Notre système bancaire a besoin de bien plus que des instructions à portée limitée.
-Le marché bancaire est fermé au privé national compte tenu de l'échec des expériences de la banque Khalifa, de la BCIA, etc. Pensez-vous qu'il y a quelque chose qui empêche la création de banques privées autres que ces scandales ?
Depuis le temps où aucune banque privée ni algérienne ni étrangère n'a été agréée en Algérie, nous pourrions être tentés de dire que le marché bancaire est fermé tout court. Cette situation est difficilement explicable, car elle a pour effet immédiat de réduire la concurrence dans une économie sous-bancarisée, créant ainsi une situation oligopolistique au détriment du client.
En dehors de la dichotomie banques publiques/banques privées, il est difficile aujourd'hui de trouver une banque qui se différencie des autres par un élément réellement spécifique (qualité de service, nouvel instrument financier, etc.).

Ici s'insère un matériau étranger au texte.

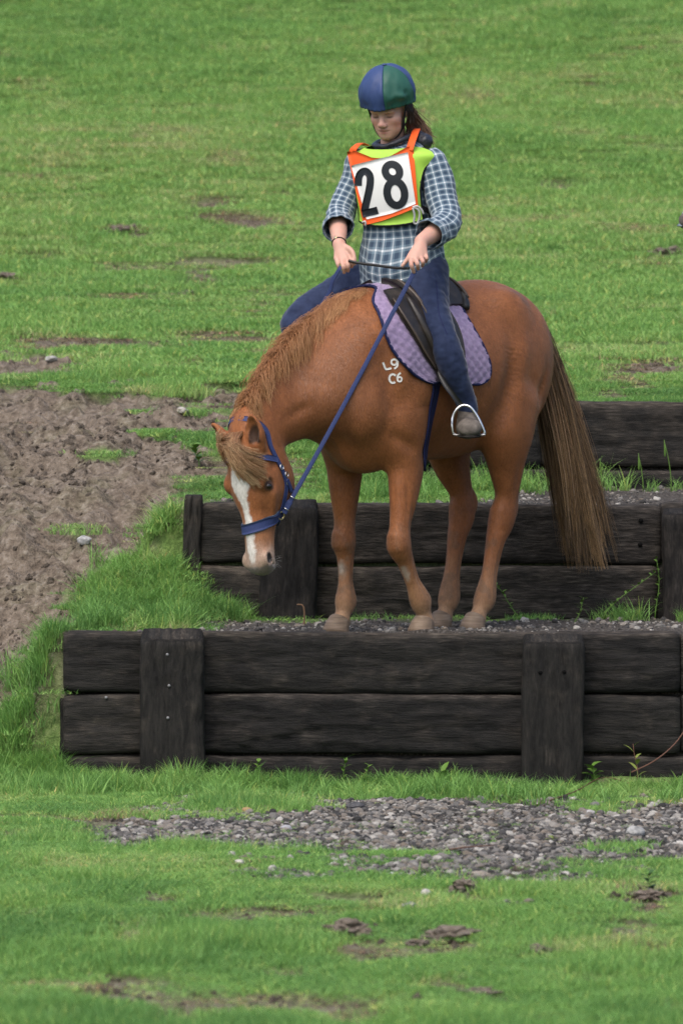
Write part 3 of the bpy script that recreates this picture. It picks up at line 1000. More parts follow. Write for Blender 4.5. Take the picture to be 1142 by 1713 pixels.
for i, (px, py, s, lab) in enumerate(((581, 1566, .062, 'biggest dark clod of torn turf in the foreground grass'), (752, 1580, .070, 'long dark lump of churned mud right of the biggest clod'), (905, 1598, .045, 'thin dark strip of kicked up mud in the grass'),
                                      (795, 1668, .048, 'dark mud lump nearest the bottom of the picture'), (775, 1494, .055, 'mud clod at the front tip of the gravel'), (1085, 1506, .055, 'weedy mud clod at the right of the foreground'),
                                      (698, 1582, .030, 'small mud lump between the two largest clods'), (314, 498, .06, 'brown molehill lump on the grass hill'), (206, 391, .07, 'flat brown clod on the bare spot of the hill'),
                                      (12, 474, .09, 'dark clod at the left edge of the hill'), (1117, 432, .085, 'brown tussock of dead turf high on the right'))):
    o = solo_stone(px, py, s, 200 + i, None, lab, 'mud_clod', mcl, .5, 3)
    o.scale = (1.25, 1, .8)

# ================================================================== GRASS
mgr, nt, b = mat("grass_blade", rough=.5, spec=.25)
bl = attr(nt, 'bl')
ti = attr(nt, 'tint', 'INSTANCER')
up = attr(nt, 'up')
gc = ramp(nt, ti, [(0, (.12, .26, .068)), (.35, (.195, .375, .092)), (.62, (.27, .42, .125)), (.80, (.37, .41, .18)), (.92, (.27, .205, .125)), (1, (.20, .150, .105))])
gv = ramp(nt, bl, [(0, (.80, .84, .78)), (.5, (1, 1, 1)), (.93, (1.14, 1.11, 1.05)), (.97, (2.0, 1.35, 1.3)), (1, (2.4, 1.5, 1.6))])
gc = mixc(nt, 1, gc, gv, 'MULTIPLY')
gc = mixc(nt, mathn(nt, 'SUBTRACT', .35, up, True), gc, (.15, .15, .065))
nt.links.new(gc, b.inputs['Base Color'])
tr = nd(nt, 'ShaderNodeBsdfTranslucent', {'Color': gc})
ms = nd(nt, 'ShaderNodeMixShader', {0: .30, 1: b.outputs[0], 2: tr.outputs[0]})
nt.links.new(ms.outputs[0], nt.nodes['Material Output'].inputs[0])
def tuft(n, rad, h0, h1, w, lean, seed, rows=3):
    r = np.random.default_rng(seed)
    a = r.uniform(0, 6.28, n)
    d = rad * np.sqrt(r.random(n))
    bx, by = d * np.cos(a), d * np.sin(a)
    h = r.uniform(h0, h1, n)
    la = r.uniform(0, 6.28, n)
    ln = h * np.abs(r.normal(lean, lean * .5, n))
    wa = r.uniform(0, 6.28, n)
    ts = np.linspace(0, 1, rows + 1)
    V, U_, B_ = [], [], []
    rb = r.random(n)
    for t in ts:
        cx = bx + np.cos(la) * ln * t ** 1.8
        cy = by + np.sin(la) * ln * t ** 1.8
        cz = h * (t - .28 * (ln / h) * t ** 2.2) - .008
        ww = w * (1 - t ** 1.7) * .5 * (.7 + .6 * rb)
        if t < 1:
            V.append(np.stack([cx - np.cos(wa) * ww, cy - np.sin(wa) * ww, cz], 1))
            V.append(np.stack([cx + np.cos(wa) * ww, cy + np.sin(wa) * ww, cz], 1))
            U_ += [np.full(n, t)] * 2
            B_ += [rb] * 2
        else:
            V.append(np.stack([cx, cy, cz], 1))
            U_.append(np.full(n, t))
            B_.append(rb)
    nv = len(V)
    V = np.stack(V, 1).reshape(-1, 3)
    up_ = np.stack(U_, 1).ravel()
    bl_ = np.stack(B_, 1).ravel()
    F = []
    for i in range(n):
        o = i * nv
        for q in range(rows - 1):
            F.append([o + 2 * q, o + 2 * q + 1, o + 2 * q + 3, o + 2 * q + 2])
        F.append([o + 2 * rows - 2, o + 2 * rows - 1, o + 2 * rows])
    return V, F, mgr, {'attrs': {'bl': bl_, 'up': up_}, 'smooth': False}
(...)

L'attitude la plus indiquée serait d'abord de cibler les besoins de l'Algérie en termes de développement bancaire et financier, puis mettre en place des critères clairs et transparents pour l'octroi d'agréments bancaires et s'y tenir. Il est de toute manière toujours possible de procéder à un retrait d'agrément si la banque installée ne respecte pas ses engagements ou la réglementation.
D'autre part, la participation privée de l'épargne algérienne dans le capital des banques est essentielle. On ne peut pas rester éternellement dans le dispositif actuel où le capital des banques est ou étranger ou étatique. L'ouverture du capital des banques, étatiques ou privées, par la bourse en particulier, est fortement souhaitable pour en diversifier l'actionnariat.
-On accuse les banques étrangères de droit algérien de trop profiter du marché algérien en y réalisant des rendements qui n'existent nulle part ailleurs, alors qu'elles participent peu à l'investissement. Cette critique est-elle fondée, selon vous?
Il n'est pas anormal pour un investisseur rationnel de réaliser de superprofits lorsque la situation le lui permet légalement. Ce serait même inquiétant qu'il ne le fasse pas. En fait, des rendements sur actifs de l'ordre de 45% sont possibles en Algérie car la distorsion du marché bancaire fait qu'il existe des niches de confort qui font que la banque peut se permettre de financer des projets à haut rendement avec un risque quasiment nul. Les hauts rendements et les gros profits que certaines banques peuvent faire (et il ne s'agit pas que des banques étrangères, les banques ou entreprises publiques, pas suffisamment concurrencées, ont aussi des activités de confort et rentables), ne reflètent que le manque de concurrence de la place bancaire et de toutes les distorsions que des réformes trop longtemps retardées pourraient éliminer.
Les solutions résident dans l'amélioration de la gouvernance des banques publiques, la nécessité de l'ouverture du système bancaire à de nouveaux acteurs pour augmenter la concurrence, l'élimination des situations de rente qui permettent ces rendements élevés au détriment des clients et de la qualité de services bancaires peu concurrentiels. Le plan de réformes nécessaire au système financier est chargé et doit être global. Ne nous donnons pas l'illusion que des mesures limitées changeront la donne, ni qu'accuser certaines banques en particulier résoudra les problèmes de fond.